Então este caminho que me trouxe até aqui, trouxe-me até ao momento em que realmente e literalmente sei que nada sei, e que só posso ser humilde e resignada quanto à minha falta de conhecimento… MAS

Não me resignarei com a violência e a maldade, a brutalidade, a injustiça, e todo o tipo de horror que se possa fazer em nome dos egos e da mesquinhez de caráter.

E claro, que não julgarei quem preferir viver na fantasia e na ilusão, conquanto isso não interfira na vida e liberdade do outro e vice-versa. Sim, o respeito por cada um e por todos, seria um bom começo para uma existência de recuperação, desintoxicante, talvez…

E para que não me julguem uma lunática frustrante e triste, temos sempre as CRIANÇAS, se as deixarmos ser.

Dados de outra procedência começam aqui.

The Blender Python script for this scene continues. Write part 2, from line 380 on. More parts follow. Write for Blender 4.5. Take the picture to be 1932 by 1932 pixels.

Porque sabemos que há sítios em que elas nascem já adultas, mas para não continuar num estilo de profundo pessimismo, as CRIANÇAS.

Neste meu desígnio tão vazio, de repente entra uma luz brilhante e ofuscante por momentos, mas à qual depressa me habituo, e que me traz de novo à vida: a minha NETA!

Quanto fascínio e quanto redescoberta tenho vivido na sua pequena companhia.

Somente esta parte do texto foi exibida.